» **The task**
Write out the material again word for word, dropping any images it holds.
☆ ☆ ☆
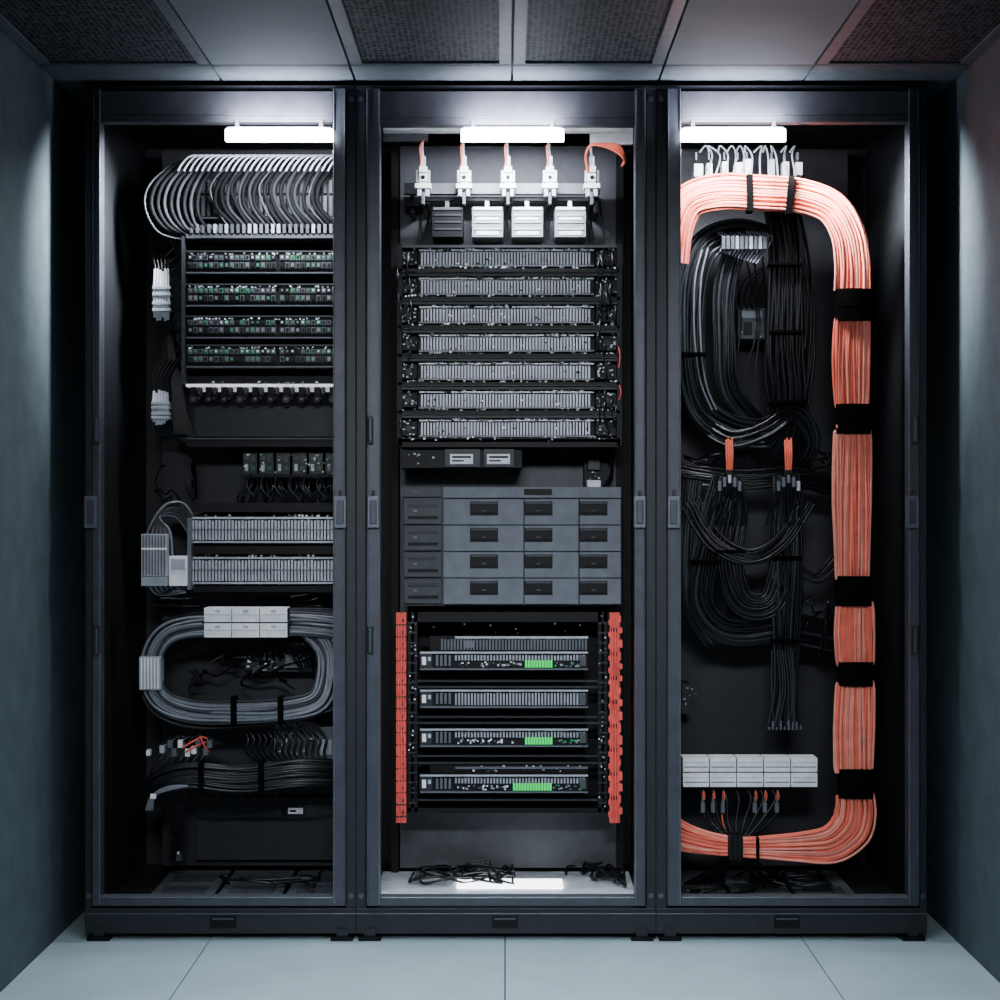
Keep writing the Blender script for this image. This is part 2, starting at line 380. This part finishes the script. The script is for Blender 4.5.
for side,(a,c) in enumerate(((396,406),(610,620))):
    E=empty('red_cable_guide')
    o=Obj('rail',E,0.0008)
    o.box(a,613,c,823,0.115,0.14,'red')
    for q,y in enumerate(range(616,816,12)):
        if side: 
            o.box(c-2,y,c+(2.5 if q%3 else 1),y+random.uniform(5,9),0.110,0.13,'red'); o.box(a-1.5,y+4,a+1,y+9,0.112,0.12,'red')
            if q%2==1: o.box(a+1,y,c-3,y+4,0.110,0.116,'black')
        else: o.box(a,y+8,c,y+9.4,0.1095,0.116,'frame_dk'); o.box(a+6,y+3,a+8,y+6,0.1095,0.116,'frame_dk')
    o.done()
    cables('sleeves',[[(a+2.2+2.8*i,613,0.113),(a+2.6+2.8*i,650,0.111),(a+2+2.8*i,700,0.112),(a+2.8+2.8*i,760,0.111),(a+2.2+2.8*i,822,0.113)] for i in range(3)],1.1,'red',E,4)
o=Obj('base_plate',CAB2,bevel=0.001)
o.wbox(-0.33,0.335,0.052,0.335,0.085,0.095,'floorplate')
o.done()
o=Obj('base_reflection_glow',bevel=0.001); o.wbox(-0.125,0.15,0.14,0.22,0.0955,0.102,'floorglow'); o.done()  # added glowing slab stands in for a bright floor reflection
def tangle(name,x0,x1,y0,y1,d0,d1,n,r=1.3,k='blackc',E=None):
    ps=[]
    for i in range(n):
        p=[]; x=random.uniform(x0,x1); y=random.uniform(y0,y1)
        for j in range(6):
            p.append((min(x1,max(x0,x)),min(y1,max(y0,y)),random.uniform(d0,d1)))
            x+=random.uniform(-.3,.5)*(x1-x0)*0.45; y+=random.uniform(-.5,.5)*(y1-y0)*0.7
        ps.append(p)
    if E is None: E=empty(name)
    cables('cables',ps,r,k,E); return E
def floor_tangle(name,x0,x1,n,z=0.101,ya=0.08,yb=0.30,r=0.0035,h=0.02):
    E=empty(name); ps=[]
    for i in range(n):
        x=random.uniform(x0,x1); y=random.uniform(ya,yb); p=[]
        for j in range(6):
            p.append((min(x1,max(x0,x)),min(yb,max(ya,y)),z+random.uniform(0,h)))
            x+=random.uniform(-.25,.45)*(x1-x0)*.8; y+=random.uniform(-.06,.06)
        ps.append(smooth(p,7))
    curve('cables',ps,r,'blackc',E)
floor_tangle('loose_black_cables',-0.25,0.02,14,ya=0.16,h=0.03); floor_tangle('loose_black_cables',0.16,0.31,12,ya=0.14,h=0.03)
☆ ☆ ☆
» **Written response**
Keep writing the Blender script for this image. This is part 2, starting at line 380. This part finishes the script. The script is for Blender 4.5.
for side,(a,c) in enumerate(((396,406),(610,620))):
    E=empty('red_cable_guide')
    o=Obj('rail',E,0.0008)
    o.box(a,613,c,823,0.115,0.14,'red')
    for q,y in enumerate(range(616,816,12)):
        if side: 
            o.box(c-2,y,c+(2.5 if q%3 else 1),y+random.uniform(5,9),0.110,0.13,'red'); o.box(a-1.5,y+4,a+1,y+9,0.112,0.12,'red')
            if q%2==1: o.box(a+1,y,c-3,y+4,0.110,0.116,'black')
        else: o.box(a,y+8,c,y+9.4,0.1095,0.116,'frame_dk'); o.box(a+6,y+3,a+8,y+6,0.1095,0.116,'frame_dk')
    o.done()
    cables('sleeves',[[(a+2.2+2.8*i,613,0.113),(a+2.6+2.8*i,650,0.111),(a+2+2.8*i,700,0.112),(a+2.8+2.8*i,760,0.111),(a+2.2+2.8*i,822,0.113)] for i in range(3)],1.1,'red',E,4)
o=Obj('base_plate',CAB2,bevel=0.001)
o.wbox(-0.33,0.335,0.052,0.335,0.085,0.095,'floorplate')
o.done()
o=Obj('base_reflection_glow',bevel=0.001); o.wbox(-0.125,0.15,0.14,0.22,0.0955,0.102,'floorglow'); o.done()  # added glowing slab stands in for a bright floor reflection
def tangle(name,x0,x1,y0,y1,d0,d1,n,r=1.3,k='blackc',E=None):
    ps=[]
    for i in range(n):
        p=[]; x=random.uniform(x0,x1); y=random.uniform(y0,y1)
        for j in range(6):
            p.append((min(x1,max(x0,x)),min(y1,max(y0,y)),random.uniform(d0,d1)))
            x+=random.uniform(-.3,.5)*(x1-x0)*0.45; y+=random.uniform(-.5,.5)*(y1-y0)*0.7
        ps.append(p)
    if E is None: E=empty(name)
    cables('cables',ps,r,k,E); return E
def floor_tangle(name,x0,x1,n,z=0.101,ya=0.08,yb=0.30,r=0.0035,h=0.02):
    E=empty(name); ps=[]
    for i in range(n):
        x=random.uniform(x0,x1); y=random.uniform(ya,yb); p=[]
        for j in range(6):
            p.append((min(x1,max(x0,x)),min(yb,max(ya,y)),z+random.uniform(0,h)))
            x+=random.uniform(-.25,.45)*(x1-x0)*.8; y+=random.uniform(-.06,.06)
        ps.append(smooth(p,7))
    curve('cables',ps,r,'blackc',E)
floor_tangle('loose_black_cables',-0.25,0.02,14,ya=0.16,h=0.03); floor_tangle('loose_black_cables',0.16,0.31,12,ya=0.14,h=0.03)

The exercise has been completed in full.